*DATA EXTRACT:*
□ □ □ □ □

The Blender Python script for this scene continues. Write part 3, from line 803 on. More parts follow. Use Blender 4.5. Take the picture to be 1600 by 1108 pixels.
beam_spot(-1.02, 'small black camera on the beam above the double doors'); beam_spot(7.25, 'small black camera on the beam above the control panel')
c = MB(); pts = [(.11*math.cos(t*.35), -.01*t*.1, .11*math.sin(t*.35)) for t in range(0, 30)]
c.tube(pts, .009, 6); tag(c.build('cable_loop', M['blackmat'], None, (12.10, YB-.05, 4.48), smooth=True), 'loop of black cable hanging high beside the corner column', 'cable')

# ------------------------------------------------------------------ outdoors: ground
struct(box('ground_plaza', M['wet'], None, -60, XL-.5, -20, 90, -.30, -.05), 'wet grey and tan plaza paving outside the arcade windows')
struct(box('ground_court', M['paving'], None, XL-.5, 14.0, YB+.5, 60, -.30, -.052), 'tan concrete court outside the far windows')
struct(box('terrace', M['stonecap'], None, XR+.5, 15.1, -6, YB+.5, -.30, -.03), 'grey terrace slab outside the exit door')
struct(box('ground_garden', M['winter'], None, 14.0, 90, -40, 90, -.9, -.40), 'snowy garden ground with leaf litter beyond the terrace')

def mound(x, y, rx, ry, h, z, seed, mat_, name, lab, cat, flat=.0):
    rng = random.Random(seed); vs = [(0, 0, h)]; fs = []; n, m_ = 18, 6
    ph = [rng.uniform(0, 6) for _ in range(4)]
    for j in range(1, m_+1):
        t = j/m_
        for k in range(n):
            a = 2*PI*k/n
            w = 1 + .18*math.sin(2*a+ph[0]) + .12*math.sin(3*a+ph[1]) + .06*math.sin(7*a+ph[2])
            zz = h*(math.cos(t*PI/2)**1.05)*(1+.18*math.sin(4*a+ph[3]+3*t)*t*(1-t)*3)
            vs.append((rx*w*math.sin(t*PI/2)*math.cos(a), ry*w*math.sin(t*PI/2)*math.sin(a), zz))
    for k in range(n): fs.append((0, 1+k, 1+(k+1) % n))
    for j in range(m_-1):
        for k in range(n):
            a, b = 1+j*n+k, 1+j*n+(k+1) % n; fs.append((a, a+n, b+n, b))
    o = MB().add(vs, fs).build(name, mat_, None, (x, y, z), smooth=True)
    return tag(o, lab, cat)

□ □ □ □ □

Write out all the lines again, exactly as they are.

*RESULT OF THE EXERCISE:*
The Blender Python script for this scene continues. Write part 3, from line 803 on. More parts follow. Use Blender 4.5. Take the picture to be 1600 by 1108 pixels.
beam_spot(-1.02, 'small black camera on the beam above the double doors'); beam_spot(7.25, 'small black camera on the beam above the control panel')
c = MB(); pts = [(.11*math.cos(t*.35), -.01*t*.1, .11*math.sin(t*.35)) for t in range(0, 30)]
c.tube(pts, .009, 6); tag(c.build('cable_loop', M['blackmat'], None, (12.10, YB-.05, 4.48), smooth=True), 'loop of black cable hanging high beside the corner column', 'cable')

# ------------------------------------------------------------------ outdoors: ground
struct(box('ground_plaza', M['wet'], None, -60, XL-.5, -20, 90, -.30, -.05), 'wet grey and tan plaza paving outside the arcade windows')
struct(box('ground_court', M['paving'], None, XL-.5, 14.0, YB+.5, 60, -.30, -.052), 'tan concrete court outside the far windows')
struct(box('terrace', M['stonecap'], None, XR+.5, 15.1, -6, YB+.5, -.30, -.03), 'grey terrace slab outside the exit door')
struct(box('ground_garden', M['winter'], None, 14.0, 90, -40, 90, -.9, -.40), 'snowy garden ground with leaf litter beyond the terrace')

def mound(x, y, rx, ry, h, z, seed, mat_, name, lab, cat, flat=.0):
    rng = random.Random(seed); vs = [(0, 0, h)]; fs = []; n, m_ = 18, 6
    ph = [rng.uniform(0, 6) for _ in range(4)]
    for j in range(1, m_+1):
        t = j/m_
        for k in range(n):
            a = 2*PI*k/n
            w = 1 + .18*math.sin(2*a+ph[0]) + .12*math.sin(3*a+ph[1]) + .06*math.sin(7*a+ph[2])
            zz = h*(math.cos(t*PI/2)**1.05)*(1+.18*math.sin(4*a+ph[3]+3*t)*t*(1-t)*3)
            vs.append((rx*w*math.sin(t*PI/2)*math.cos(a), ry*w*math.sin(t*PI/2)*math.sin(a), zz))
    for k in range(n): fs.append((0, 1+k, 1+(k+1) % n))
    for j in range(m_-1):
        for k in range(n):
            a, b = 1+j*n+k, 1+j*n+(k+1) % n; fs.append((a, a+n, b+n, b))
    o = MB().add(vs, fs).build(name, mat_, None, (x, y, z), smooth=True)
    return tag(o, lab, cat)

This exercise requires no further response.